■ **TO DO**
Copy out each line of the data holding "that".

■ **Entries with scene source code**
****

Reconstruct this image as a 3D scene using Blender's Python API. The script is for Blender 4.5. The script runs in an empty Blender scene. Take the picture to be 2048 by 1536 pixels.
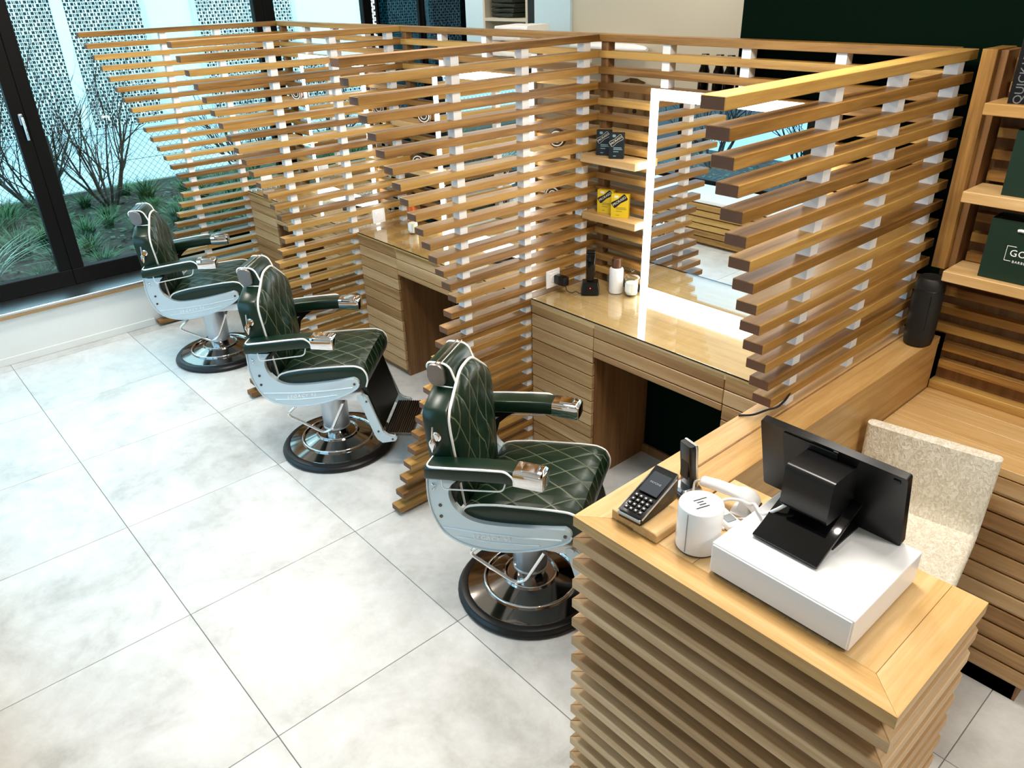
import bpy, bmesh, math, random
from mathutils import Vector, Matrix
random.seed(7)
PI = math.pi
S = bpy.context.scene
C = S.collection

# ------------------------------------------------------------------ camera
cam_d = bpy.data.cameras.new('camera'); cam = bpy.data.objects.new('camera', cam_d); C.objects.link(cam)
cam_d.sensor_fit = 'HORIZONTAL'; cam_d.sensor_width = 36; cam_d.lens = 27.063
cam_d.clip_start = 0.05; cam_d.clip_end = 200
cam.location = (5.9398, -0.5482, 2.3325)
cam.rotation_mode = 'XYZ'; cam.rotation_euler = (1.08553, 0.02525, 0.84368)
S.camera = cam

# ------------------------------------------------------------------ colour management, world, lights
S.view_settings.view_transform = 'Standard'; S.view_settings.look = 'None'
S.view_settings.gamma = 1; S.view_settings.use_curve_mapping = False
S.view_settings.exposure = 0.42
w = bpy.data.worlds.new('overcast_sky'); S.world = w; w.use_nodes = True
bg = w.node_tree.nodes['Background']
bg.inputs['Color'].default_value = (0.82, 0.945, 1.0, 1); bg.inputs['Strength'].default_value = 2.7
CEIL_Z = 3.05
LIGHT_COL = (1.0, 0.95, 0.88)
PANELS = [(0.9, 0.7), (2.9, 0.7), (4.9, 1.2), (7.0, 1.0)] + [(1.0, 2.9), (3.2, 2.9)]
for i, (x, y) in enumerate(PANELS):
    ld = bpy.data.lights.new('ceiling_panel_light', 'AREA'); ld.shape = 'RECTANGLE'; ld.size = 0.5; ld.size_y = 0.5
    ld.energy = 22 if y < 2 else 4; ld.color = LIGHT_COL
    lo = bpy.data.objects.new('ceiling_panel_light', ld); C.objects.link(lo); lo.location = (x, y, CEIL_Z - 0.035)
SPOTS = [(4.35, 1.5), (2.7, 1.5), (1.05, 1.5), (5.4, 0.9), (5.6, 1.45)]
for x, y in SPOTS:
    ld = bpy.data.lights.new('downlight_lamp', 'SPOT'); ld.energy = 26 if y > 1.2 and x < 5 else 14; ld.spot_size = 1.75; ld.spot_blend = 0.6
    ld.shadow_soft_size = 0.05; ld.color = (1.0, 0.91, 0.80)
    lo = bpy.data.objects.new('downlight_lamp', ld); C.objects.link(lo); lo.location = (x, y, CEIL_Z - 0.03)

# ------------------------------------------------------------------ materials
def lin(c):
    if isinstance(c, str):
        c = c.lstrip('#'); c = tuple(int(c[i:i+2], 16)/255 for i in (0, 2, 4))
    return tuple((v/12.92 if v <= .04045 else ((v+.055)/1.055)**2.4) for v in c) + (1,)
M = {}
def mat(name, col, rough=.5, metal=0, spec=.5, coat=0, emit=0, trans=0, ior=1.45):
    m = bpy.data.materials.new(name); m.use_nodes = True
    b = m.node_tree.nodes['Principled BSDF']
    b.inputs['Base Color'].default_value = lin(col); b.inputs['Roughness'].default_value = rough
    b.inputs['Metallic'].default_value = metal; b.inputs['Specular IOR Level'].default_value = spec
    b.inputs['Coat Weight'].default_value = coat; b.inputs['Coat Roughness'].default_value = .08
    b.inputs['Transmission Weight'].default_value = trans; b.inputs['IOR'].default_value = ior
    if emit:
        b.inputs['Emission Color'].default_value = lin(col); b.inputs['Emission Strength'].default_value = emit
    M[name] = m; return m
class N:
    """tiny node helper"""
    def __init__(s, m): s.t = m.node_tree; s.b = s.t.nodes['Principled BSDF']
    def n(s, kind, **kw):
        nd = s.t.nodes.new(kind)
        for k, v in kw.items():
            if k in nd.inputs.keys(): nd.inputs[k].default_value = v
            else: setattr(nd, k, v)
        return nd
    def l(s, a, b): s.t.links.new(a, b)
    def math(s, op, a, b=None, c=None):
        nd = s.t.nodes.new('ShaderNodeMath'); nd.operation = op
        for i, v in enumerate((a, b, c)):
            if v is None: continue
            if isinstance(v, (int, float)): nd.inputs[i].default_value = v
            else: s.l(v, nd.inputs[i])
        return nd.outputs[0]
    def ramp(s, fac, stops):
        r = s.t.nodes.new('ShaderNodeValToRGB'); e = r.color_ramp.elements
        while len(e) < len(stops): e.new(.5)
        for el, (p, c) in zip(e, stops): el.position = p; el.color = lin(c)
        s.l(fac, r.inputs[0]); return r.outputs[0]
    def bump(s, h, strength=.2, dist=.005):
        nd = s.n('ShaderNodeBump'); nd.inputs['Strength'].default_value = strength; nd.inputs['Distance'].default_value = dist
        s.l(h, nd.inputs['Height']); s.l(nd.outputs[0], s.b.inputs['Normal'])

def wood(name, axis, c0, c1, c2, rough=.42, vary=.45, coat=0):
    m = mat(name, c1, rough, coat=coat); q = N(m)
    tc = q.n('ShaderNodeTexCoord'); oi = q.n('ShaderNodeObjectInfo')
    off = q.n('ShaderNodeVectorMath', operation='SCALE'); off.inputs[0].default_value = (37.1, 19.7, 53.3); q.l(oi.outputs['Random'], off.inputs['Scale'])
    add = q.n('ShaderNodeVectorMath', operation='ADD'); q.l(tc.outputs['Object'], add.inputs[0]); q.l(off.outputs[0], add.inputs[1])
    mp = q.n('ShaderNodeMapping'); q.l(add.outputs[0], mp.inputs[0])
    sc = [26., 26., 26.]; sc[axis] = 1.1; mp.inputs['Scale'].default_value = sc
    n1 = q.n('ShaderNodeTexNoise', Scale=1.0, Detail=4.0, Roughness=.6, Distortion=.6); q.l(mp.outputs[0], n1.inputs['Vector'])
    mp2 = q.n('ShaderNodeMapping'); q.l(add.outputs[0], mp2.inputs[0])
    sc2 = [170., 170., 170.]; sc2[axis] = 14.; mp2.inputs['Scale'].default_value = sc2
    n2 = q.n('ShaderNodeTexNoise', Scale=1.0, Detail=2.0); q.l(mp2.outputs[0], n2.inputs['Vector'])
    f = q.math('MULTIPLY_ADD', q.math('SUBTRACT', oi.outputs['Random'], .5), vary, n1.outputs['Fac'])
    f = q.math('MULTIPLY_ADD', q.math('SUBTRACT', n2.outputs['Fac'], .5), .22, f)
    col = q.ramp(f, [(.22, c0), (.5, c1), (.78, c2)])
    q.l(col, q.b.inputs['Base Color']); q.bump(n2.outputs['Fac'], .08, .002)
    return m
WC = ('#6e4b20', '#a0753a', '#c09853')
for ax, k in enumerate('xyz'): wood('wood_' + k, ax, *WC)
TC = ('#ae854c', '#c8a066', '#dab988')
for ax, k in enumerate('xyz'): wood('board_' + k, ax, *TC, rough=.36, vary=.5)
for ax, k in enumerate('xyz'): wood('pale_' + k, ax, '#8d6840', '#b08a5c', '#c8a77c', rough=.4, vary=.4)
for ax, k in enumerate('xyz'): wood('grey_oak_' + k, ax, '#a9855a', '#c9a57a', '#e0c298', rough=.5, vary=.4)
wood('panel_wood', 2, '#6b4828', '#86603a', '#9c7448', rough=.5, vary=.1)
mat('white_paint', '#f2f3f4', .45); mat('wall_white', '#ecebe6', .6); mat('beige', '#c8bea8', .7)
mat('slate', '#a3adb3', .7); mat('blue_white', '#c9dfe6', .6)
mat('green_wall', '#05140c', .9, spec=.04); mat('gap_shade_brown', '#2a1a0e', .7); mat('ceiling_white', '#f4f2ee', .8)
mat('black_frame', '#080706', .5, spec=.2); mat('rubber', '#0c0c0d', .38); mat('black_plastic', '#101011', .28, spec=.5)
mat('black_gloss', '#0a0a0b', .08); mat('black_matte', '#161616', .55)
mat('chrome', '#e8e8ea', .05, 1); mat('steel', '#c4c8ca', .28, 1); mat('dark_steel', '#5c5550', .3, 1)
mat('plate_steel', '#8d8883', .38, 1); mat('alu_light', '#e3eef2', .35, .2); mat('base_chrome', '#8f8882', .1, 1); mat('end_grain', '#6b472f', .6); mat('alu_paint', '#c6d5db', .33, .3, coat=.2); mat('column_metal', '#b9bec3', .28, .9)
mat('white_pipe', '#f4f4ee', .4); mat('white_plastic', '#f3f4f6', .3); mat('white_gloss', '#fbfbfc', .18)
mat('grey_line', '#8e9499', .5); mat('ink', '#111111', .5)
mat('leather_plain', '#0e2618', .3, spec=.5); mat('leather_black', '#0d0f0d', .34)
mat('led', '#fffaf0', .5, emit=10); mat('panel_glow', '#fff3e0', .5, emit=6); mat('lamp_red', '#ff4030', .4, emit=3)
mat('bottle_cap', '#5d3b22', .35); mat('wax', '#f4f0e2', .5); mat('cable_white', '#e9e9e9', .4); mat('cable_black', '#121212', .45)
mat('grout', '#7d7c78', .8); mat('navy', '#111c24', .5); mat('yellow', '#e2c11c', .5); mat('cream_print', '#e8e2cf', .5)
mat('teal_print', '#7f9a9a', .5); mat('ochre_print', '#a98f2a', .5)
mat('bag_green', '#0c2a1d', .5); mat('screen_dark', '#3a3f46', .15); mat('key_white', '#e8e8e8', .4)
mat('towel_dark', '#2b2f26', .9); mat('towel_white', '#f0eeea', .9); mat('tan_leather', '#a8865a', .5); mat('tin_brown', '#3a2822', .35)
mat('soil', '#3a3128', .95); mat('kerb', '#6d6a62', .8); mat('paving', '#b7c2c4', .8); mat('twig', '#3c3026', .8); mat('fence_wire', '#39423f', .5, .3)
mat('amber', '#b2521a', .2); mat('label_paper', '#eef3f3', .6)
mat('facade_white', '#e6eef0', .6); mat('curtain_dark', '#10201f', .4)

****

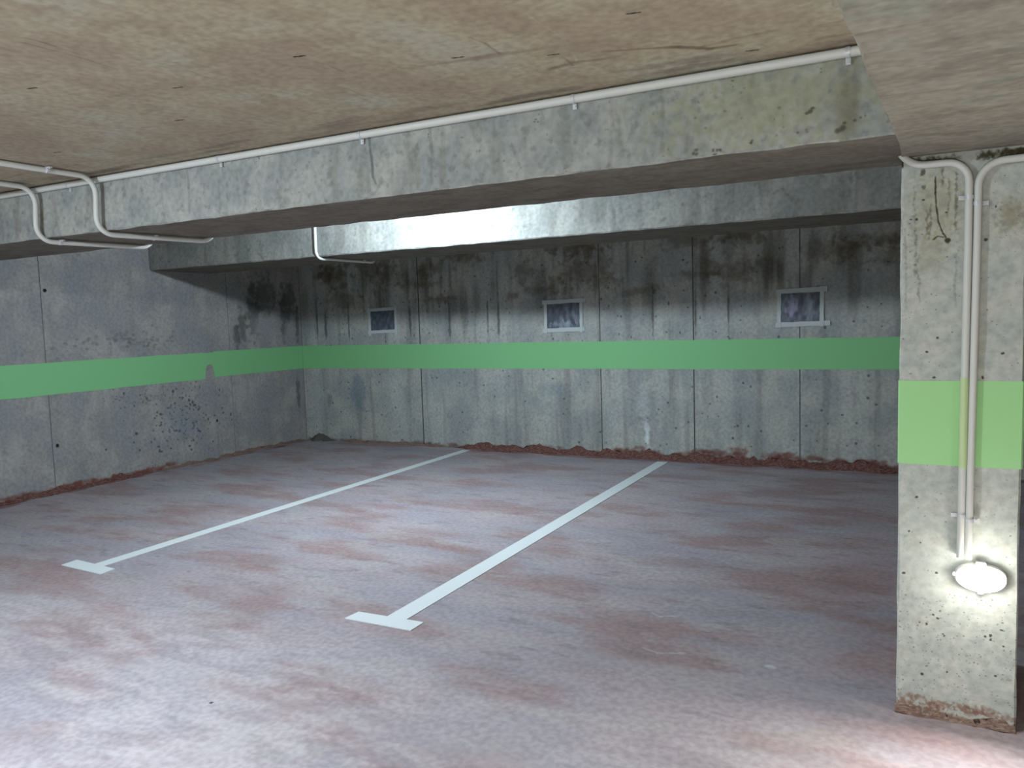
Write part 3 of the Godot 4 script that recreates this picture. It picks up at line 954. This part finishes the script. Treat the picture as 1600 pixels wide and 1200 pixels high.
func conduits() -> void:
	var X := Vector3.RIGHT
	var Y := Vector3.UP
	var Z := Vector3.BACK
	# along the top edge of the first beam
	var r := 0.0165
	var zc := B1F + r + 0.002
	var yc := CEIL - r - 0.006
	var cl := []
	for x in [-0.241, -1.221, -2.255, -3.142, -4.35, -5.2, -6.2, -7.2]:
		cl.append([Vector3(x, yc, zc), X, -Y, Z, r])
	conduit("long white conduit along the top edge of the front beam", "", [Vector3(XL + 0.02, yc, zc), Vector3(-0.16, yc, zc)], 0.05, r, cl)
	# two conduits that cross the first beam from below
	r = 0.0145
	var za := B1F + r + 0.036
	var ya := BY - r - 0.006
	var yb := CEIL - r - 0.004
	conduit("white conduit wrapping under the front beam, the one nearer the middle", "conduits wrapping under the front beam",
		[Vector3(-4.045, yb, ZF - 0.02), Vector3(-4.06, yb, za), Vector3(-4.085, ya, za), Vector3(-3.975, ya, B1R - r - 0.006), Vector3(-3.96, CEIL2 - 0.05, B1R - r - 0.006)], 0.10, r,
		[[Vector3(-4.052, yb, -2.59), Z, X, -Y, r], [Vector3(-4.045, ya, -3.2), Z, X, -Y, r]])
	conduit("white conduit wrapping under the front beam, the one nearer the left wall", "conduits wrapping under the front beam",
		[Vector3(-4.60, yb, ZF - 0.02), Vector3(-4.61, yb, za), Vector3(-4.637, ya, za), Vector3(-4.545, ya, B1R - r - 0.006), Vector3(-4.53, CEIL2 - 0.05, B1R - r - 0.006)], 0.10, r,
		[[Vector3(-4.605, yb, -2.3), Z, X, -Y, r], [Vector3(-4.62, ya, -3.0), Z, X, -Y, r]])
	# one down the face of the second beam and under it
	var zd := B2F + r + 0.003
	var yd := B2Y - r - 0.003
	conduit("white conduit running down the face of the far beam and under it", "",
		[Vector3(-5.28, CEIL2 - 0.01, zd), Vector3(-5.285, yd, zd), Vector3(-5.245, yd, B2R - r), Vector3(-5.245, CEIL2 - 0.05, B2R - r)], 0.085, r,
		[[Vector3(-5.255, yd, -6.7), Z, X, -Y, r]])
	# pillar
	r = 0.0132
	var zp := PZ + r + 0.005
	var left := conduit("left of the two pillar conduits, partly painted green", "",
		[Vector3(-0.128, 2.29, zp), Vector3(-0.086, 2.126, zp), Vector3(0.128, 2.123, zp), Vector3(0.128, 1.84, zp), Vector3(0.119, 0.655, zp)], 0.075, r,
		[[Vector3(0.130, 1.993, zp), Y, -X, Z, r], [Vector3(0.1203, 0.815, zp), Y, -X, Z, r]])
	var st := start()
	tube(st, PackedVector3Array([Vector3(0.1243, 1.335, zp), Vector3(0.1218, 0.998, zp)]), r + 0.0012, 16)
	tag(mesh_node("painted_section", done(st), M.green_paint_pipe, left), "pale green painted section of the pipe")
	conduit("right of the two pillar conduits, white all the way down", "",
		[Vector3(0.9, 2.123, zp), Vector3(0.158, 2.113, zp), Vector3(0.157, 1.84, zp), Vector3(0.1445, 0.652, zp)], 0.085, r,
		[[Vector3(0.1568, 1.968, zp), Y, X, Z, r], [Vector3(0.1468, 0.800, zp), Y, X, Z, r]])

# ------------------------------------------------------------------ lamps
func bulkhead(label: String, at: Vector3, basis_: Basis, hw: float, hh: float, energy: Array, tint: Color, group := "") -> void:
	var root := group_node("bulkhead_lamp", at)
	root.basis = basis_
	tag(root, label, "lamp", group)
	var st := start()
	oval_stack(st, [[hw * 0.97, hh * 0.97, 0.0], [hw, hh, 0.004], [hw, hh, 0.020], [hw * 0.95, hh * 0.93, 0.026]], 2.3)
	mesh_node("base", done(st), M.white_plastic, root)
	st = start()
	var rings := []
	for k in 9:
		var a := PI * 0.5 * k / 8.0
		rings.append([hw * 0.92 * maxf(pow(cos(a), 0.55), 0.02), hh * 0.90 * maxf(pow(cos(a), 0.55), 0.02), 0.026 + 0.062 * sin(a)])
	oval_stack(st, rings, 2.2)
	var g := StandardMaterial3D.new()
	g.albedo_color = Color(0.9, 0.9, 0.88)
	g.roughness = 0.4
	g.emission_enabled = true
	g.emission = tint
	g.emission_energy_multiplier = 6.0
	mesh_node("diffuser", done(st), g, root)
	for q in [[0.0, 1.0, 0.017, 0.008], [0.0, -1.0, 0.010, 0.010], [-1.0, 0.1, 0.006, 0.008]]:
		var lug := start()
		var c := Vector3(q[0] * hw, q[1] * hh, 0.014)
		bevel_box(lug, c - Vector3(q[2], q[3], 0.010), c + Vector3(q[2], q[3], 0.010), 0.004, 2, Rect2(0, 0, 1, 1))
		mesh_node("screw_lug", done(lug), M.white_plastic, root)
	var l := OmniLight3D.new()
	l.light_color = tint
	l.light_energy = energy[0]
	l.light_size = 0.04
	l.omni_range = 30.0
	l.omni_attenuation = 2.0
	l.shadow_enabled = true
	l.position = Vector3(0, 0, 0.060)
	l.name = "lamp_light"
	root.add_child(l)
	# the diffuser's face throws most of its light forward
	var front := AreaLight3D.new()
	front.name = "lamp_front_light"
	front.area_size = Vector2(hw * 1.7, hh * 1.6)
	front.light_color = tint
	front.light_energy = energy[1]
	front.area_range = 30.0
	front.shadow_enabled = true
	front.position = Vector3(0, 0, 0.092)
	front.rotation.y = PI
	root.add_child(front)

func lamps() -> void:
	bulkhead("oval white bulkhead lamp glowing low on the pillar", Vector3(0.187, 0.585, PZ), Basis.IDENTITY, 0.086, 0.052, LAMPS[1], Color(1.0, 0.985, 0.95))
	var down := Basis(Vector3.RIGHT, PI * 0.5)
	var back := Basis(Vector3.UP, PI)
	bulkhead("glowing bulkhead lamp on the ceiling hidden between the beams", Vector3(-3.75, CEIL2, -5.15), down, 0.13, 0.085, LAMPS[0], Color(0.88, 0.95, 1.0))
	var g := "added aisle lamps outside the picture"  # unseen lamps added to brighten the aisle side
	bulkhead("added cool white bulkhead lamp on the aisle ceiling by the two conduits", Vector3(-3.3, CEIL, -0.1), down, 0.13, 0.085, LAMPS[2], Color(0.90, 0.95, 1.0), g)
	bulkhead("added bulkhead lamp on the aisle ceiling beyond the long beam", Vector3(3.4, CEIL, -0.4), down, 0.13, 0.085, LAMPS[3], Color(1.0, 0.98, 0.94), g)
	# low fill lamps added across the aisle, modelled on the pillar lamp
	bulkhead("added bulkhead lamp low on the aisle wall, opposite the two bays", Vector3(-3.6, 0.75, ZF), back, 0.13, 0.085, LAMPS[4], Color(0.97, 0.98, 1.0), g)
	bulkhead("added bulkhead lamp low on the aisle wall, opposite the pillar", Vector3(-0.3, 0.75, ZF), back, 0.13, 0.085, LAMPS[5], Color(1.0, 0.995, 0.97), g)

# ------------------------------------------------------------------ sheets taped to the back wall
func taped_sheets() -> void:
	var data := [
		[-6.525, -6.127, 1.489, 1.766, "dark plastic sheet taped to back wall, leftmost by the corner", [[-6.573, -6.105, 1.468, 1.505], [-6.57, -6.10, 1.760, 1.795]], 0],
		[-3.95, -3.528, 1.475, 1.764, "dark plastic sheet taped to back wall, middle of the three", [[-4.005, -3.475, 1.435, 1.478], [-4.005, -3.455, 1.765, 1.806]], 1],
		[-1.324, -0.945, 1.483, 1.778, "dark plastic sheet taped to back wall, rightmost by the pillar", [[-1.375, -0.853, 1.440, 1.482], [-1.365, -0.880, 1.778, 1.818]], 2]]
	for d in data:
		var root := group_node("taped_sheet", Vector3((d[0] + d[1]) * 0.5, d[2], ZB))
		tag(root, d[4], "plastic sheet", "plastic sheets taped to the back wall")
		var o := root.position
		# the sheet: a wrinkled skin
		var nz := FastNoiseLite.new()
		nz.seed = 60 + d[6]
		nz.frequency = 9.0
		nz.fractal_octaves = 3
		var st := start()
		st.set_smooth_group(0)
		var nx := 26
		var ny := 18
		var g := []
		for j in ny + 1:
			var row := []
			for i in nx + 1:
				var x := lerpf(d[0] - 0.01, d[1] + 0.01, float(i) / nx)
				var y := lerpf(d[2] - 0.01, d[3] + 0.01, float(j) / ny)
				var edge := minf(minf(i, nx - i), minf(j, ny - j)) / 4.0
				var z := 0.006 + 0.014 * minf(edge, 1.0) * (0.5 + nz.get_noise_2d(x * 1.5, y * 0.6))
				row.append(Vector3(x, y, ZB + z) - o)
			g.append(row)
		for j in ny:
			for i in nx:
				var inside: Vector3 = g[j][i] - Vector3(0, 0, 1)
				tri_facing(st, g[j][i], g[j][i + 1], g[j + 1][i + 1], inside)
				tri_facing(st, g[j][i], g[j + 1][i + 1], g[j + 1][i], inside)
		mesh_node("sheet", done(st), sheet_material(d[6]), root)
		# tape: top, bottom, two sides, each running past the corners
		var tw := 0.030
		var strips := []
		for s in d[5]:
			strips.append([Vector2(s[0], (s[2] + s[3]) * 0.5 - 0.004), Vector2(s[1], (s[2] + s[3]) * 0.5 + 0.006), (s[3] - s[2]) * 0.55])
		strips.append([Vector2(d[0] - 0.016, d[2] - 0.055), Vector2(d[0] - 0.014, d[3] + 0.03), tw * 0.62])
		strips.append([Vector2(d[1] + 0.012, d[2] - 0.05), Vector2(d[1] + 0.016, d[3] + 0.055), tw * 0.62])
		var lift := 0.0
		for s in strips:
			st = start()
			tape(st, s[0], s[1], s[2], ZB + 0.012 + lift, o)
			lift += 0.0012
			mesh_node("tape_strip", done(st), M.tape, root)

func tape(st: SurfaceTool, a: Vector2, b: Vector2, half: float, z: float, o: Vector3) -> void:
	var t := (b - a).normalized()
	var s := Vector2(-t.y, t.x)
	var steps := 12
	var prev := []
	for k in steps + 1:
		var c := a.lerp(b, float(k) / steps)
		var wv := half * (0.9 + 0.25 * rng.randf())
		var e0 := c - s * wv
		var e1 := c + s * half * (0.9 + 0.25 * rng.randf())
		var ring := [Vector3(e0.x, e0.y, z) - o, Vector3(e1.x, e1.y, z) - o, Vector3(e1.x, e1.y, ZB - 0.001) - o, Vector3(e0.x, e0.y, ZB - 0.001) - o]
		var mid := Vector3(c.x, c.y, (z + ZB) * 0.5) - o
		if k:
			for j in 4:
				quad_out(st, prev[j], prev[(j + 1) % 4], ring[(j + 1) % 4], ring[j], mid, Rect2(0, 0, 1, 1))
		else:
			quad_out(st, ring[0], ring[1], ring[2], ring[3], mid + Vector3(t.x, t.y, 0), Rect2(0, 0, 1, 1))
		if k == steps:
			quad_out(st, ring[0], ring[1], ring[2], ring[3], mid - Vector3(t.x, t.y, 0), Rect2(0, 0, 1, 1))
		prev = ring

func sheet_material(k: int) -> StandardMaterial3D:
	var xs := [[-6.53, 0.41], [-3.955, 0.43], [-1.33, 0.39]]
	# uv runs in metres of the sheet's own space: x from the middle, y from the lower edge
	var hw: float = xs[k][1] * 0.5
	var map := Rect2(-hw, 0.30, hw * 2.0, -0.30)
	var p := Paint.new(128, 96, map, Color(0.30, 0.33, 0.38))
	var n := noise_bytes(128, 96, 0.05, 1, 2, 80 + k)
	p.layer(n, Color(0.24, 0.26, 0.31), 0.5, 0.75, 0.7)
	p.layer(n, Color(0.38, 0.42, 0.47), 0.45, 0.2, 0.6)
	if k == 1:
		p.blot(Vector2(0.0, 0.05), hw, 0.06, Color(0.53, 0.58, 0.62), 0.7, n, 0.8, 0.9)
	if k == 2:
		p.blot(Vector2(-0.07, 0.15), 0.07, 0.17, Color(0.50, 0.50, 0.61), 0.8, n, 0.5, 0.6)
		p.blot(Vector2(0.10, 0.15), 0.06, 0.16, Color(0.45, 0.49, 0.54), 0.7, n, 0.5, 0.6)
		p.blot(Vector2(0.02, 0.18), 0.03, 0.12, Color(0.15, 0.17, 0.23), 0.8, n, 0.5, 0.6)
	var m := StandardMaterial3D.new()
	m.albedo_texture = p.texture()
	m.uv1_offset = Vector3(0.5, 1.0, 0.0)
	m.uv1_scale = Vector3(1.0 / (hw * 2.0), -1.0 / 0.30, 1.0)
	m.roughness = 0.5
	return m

****

■ **COMPLETE OUTPUT**
Write part 3 of the Godot 4 script that recreates this picture. It picks up at line 954. This part finishes the script. Treat the picture as 1600 pixels wide and 1200 pixels high.
	# two conduits that cross the first beam from below